EXERCISE OBJECTIVE:
Drop every picture, then transcribe the remaining data exactly.

INFORMATION SUPPLIED:

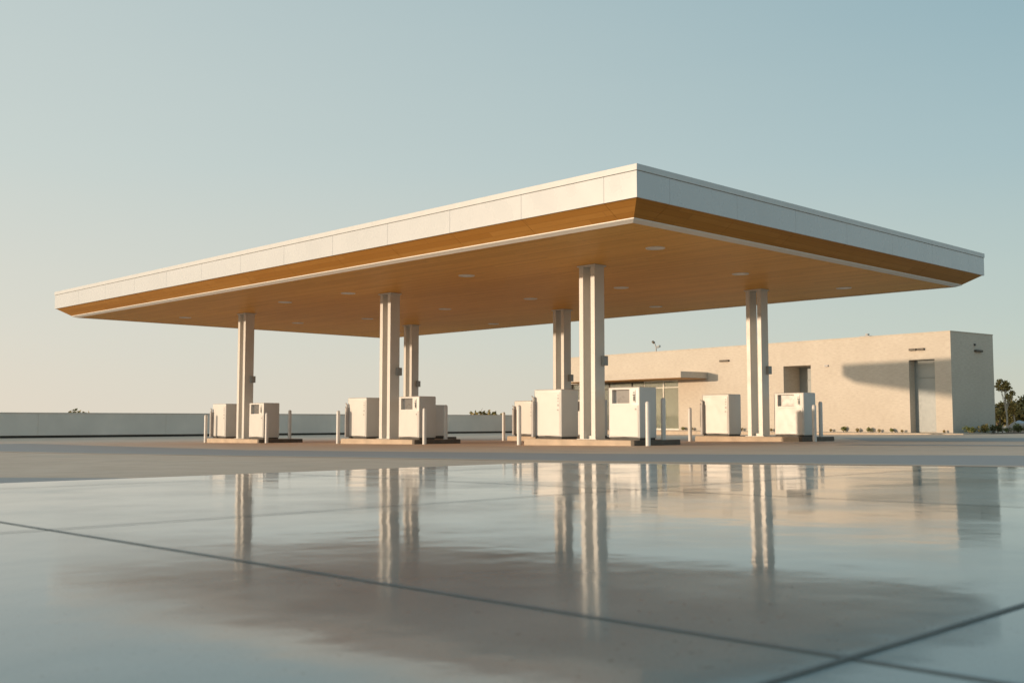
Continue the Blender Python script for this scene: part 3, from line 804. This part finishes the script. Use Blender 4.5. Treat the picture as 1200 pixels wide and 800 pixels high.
away = ramp(nt, el_.outputs[0], [(0.0, lin(196, 196, 181)), (0.075, lin(182, 194, 187)), (0.23, lin(158, 181, 185)), (0.37, lin(139, 168, 177)), (0.62, lin(120, 157, 175)), (1.0, lin(114, 146, 165))])
grad = mix(nt, away, sunward, mrange(nt, dt.outputs['Value'], 0, 1, -0.05, 0.82))
sc_ = nt.nodes.new('ShaderNodeVectorMath'); sc_.operation = 'SCALE'; sc_.inputs[3].default_value = 1 / BGS; nt.links.new(grad, sc_.inputs[0])
d3 = nt.nodes.new('ShaderNodeVectorMath'); d3.operation = 'DOT_PRODUCT'; nt.links.new(tc.outputs['Generated'], d3.inputs[0]); d3.inputs[1].default_value = to_sun
mx = nt.nodes.new('ShaderNodeMath'); mx.operation = 'MAXIMUM'; nt.links.new(d3.outputs['Value'], mx.inputs[0]); mx.inputs[1].default_value = 0.0
pw_ = nt.nodes.new('ShaderNodeMath'); pw_.operation = 'POWER'; nt.links.new(mx.outputs[0], pw_.inputs[0]); pw_.inputs[1].default_value = 7.0
gl = nt.nodes.new('ShaderNodeVectorMath'); gl.operation = 'SCALE'; gl.inputs[0].default_value = (1.3 / BGS, .95 / BGS, .58 / BGS); nt.links.new(pw_.outputs[0], gl.inputs[3])
ad = nt.nodes.new('ShaderNodeVectorMath'); ad.operation = 'ADD'; nt.links.new(sc_.outputs[0], ad.inputs[0]); nt.links.new(gl.outputs[0], ad.inputs[1])
skyc = mix(nt, sky.outputs[0], ad.outputs[0], 0.9)
nt.links.new(skyc, bg.inputs[0]); bg.inputs[1].default_value = BGS

cam = bpy.data.cameras.new('Camera'); co = bpy.data.objects.new('Camera', cam); COL.objects.link(co)
cam.sensor_width = 36; cam.lens = 1258 / 1200 * 36; cam.clip_end = 5000; cam.clip_start = 0.05
co.location = (0, 0, 0.65)
co.rotation_euler = (R(90 + 4.228), 0, R(-44.006))
cam.dof.use_dof = True; cam.dof.focus_distance = 27; cam.dof.aperture_fstop = 4.0
scene.camera = co
vs = scene.view_settings
vs.view_transform = 'Standard'; vs.look = 'None'; vs.exposure = 0.26; vs.gamma = 1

TASK ANSWER:
Continue the Blender Python script for this scene: part 3, from line 804. This part finishes the script. Use Blender 4.5. Treat the picture as 1200 pixels wide and 800 pixels high.
away = ramp(nt, el_.outputs[0], [(0.0, lin(196, 196, 181)), (0.075, lin(182, 194, 187)), (0.23, lin(158, 181, 185)), (0.37, lin(139, 168, 177)), (0.62, lin(120, 157, 175)), (1.0, lin(114, 146, 165))])
grad = mix(nt, away, sunward, mrange(nt, dt.outputs['Value'], 0, 1, -0.05, 0.82))
sc_ = nt.nodes.new('ShaderNodeVectorMath'); sc_.operation = 'SCALE'; sc_.inputs[3].default_value = 1 / BGS; nt.links.new(grad, sc_.inputs[0])
d3 = nt.nodes.new('ShaderNodeVectorMath'); d3.operation = 'DOT_PRODUCT'; nt.links.new(tc.outputs['Generated'], d3.inputs[0]); d3.inputs[1].default_value = to_sun
mx = nt.nodes.new('ShaderNodeMath'); mx.operation = 'MAXIMUM'; nt.links.new(d3.outputs['Value'], mx.inputs[0]); mx.inputs[1].default_value = 0.0
pw_ = nt.nodes.new('ShaderNodeMath'); pw_.operation = 'POWER'; nt.links.new(mx.outputs[0], pw_.inputs[0]); pw_.inputs[1].default_value = 7.0
gl = nt.nodes.new('ShaderNodeVectorMath'); gl.operation = 'SCALE'; gl.inputs[0].default_value = (1.3 / BGS, .95 / BGS, .58 / BGS); nt.links.new(pw_.outputs[0], gl.inputs[3])
ad = nt.nodes.new('ShaderNodeVectorMath'); ad.operation = 'ADD'; nt.links.new(sc_.outputs[0], ad.inputs[0]); nt.links.new(gl.outputs[0], ad.inputs[1])
skyc = mix(nt, sky.outputs[0], ad.outputs[0], 0.9)
nt.links.new(skyc, bg.inputs[0]); bg.inputs[1].default_value = BGS

cam = bpy.data.cameras.new('Camera'); co = bpy.data.objects.new('Camera', cam); COL.objects.link(co)
cam.sensor_width = 36; cam.lens = 1258 / 1200 * 36; cam.clip_end = 5000; cam.clip_start = 0.05
co.location = (0, 0, 0.65)
co.rotation_euler = (R(90 + 4.228), 0, R(-44.006))
cam.dof.use_dof = True; cam.dof.focus_distance = 27; cam.dof.aperture_fstop = 4.0
scene.camera = co
vs = scene.view_settings
vs.view_transform = 'Standard'; vs.look = 'None'; vs.exposure = 0.26; vs.gamma = 1